Merrill is a rookie, and he will learn more annoying things about baseball in the years to come. This was just Wednesday's annoying thing. Conversely, it was also a tactical tour-de-force for Roberts and pitching coach Mark Prior (yes, that Mark Prior), who mixed and matched their way through the vaunted Padres lineup. One would say that they did so "frantically," but one cannot frantically plan. It just looks frantic when you remember that the Dodgers have used a preposterous 40 pitchers to win their 100 games this year, including position players Kiké Hernandez and Miguel Rojas. The only team to use more, Miami, was aggressively trying to lose, and succeeding beyond their wildest dreams. They succeeded enough, in fact, to convince manager Skip Schumaker to use the opt-out clause in his contract to escape the sadness of it all. But that's for the 2025 MLB preview, coming soon.

The point being made here is that the Dodgers have been trying to steal and still may steal a World Series with elite hitters and Costco pitchers—decent quality, but sold in bulk. In some ways then, Wednesday's everybody-plays victory was the most enduring metaphor of the Dodgers season, even more than the Shohei-Mookie-Freddie-Teoscar Show, the perfect balance of Tiffany and Kirkland Signature.

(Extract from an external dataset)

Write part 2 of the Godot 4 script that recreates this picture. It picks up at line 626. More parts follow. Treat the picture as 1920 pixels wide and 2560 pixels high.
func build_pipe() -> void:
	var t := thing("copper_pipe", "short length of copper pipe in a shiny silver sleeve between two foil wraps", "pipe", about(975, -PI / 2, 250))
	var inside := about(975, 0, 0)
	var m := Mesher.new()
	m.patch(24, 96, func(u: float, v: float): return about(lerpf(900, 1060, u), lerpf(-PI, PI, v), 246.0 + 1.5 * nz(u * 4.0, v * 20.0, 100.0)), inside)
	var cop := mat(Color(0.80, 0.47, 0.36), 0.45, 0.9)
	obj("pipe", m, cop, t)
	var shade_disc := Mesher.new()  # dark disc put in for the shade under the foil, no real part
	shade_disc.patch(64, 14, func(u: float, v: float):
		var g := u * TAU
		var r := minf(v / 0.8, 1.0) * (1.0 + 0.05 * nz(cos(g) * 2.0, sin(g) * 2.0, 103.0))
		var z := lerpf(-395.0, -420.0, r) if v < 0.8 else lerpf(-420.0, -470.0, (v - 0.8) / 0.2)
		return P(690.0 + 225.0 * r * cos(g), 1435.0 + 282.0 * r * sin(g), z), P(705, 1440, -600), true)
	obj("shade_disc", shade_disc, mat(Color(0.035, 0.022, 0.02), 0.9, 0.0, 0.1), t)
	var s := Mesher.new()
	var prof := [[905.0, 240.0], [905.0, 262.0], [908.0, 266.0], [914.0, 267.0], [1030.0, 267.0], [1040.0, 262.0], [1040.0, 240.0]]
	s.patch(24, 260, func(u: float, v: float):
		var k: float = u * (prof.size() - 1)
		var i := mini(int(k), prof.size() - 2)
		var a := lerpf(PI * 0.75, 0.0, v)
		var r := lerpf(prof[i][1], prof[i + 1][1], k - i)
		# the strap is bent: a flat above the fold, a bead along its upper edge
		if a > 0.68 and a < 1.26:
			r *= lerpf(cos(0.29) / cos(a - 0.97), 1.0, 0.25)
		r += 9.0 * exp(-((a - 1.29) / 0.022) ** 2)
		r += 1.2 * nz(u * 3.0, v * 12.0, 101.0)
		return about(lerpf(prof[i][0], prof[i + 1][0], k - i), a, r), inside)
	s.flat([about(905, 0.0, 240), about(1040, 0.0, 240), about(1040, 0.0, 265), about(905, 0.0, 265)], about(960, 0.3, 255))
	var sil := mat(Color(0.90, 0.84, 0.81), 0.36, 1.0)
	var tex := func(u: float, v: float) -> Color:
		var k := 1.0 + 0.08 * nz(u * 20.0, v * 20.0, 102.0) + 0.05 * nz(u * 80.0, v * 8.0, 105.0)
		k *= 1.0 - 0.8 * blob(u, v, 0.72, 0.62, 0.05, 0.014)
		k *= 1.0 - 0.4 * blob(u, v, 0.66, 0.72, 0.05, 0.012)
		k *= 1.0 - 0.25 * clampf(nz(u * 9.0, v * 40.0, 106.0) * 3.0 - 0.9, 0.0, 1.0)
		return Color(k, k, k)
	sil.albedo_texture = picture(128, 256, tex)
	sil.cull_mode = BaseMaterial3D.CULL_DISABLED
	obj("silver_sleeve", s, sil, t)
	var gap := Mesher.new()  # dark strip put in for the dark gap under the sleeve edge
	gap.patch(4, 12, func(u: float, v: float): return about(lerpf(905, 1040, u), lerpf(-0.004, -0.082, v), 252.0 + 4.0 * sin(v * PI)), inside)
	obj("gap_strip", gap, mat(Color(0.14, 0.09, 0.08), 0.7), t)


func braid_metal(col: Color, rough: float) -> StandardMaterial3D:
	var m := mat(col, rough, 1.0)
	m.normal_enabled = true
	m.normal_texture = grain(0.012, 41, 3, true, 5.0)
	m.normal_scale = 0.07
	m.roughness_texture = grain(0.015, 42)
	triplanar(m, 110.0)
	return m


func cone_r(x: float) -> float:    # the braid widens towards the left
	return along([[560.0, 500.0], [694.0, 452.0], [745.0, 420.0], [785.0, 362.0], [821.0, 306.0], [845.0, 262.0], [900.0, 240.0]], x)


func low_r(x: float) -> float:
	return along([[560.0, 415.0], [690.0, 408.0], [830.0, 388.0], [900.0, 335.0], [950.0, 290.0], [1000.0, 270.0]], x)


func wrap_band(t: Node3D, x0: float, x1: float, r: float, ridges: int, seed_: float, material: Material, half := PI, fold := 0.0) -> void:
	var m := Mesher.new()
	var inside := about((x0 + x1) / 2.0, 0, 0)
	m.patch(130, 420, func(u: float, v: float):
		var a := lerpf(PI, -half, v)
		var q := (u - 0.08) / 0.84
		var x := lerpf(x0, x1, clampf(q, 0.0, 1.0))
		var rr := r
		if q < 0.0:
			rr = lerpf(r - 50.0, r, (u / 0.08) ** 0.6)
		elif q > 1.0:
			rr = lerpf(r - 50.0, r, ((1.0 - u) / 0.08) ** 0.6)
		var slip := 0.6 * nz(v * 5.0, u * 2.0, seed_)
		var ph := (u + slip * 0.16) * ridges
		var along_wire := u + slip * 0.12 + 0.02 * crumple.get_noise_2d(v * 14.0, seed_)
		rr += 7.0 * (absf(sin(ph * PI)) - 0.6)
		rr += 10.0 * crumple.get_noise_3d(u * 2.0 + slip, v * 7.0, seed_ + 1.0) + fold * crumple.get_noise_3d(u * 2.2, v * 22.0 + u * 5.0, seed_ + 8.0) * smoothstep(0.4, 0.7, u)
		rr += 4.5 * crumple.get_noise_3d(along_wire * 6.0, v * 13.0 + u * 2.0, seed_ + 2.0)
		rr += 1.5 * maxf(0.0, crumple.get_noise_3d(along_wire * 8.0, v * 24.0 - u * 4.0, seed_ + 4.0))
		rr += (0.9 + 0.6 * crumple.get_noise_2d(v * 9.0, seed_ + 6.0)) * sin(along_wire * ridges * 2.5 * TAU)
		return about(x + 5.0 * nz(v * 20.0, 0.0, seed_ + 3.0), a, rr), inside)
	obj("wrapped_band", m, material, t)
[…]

And yet there's more, or at least there could be. The Dodger rotation is still in moderate tatters, and Roberts might have to bullpen Game 5 tomorrow night, too. His starting options are Yoshinobu Yamamoto and Jack Flaherty, but Yamamoto got hammered in Game 1 and Flaherty struggled in Game 2, and neither is the picture of health at the moment. In other words, 2014 Clayton Kershaw ain't comin' through that door. But everyone else apparently is.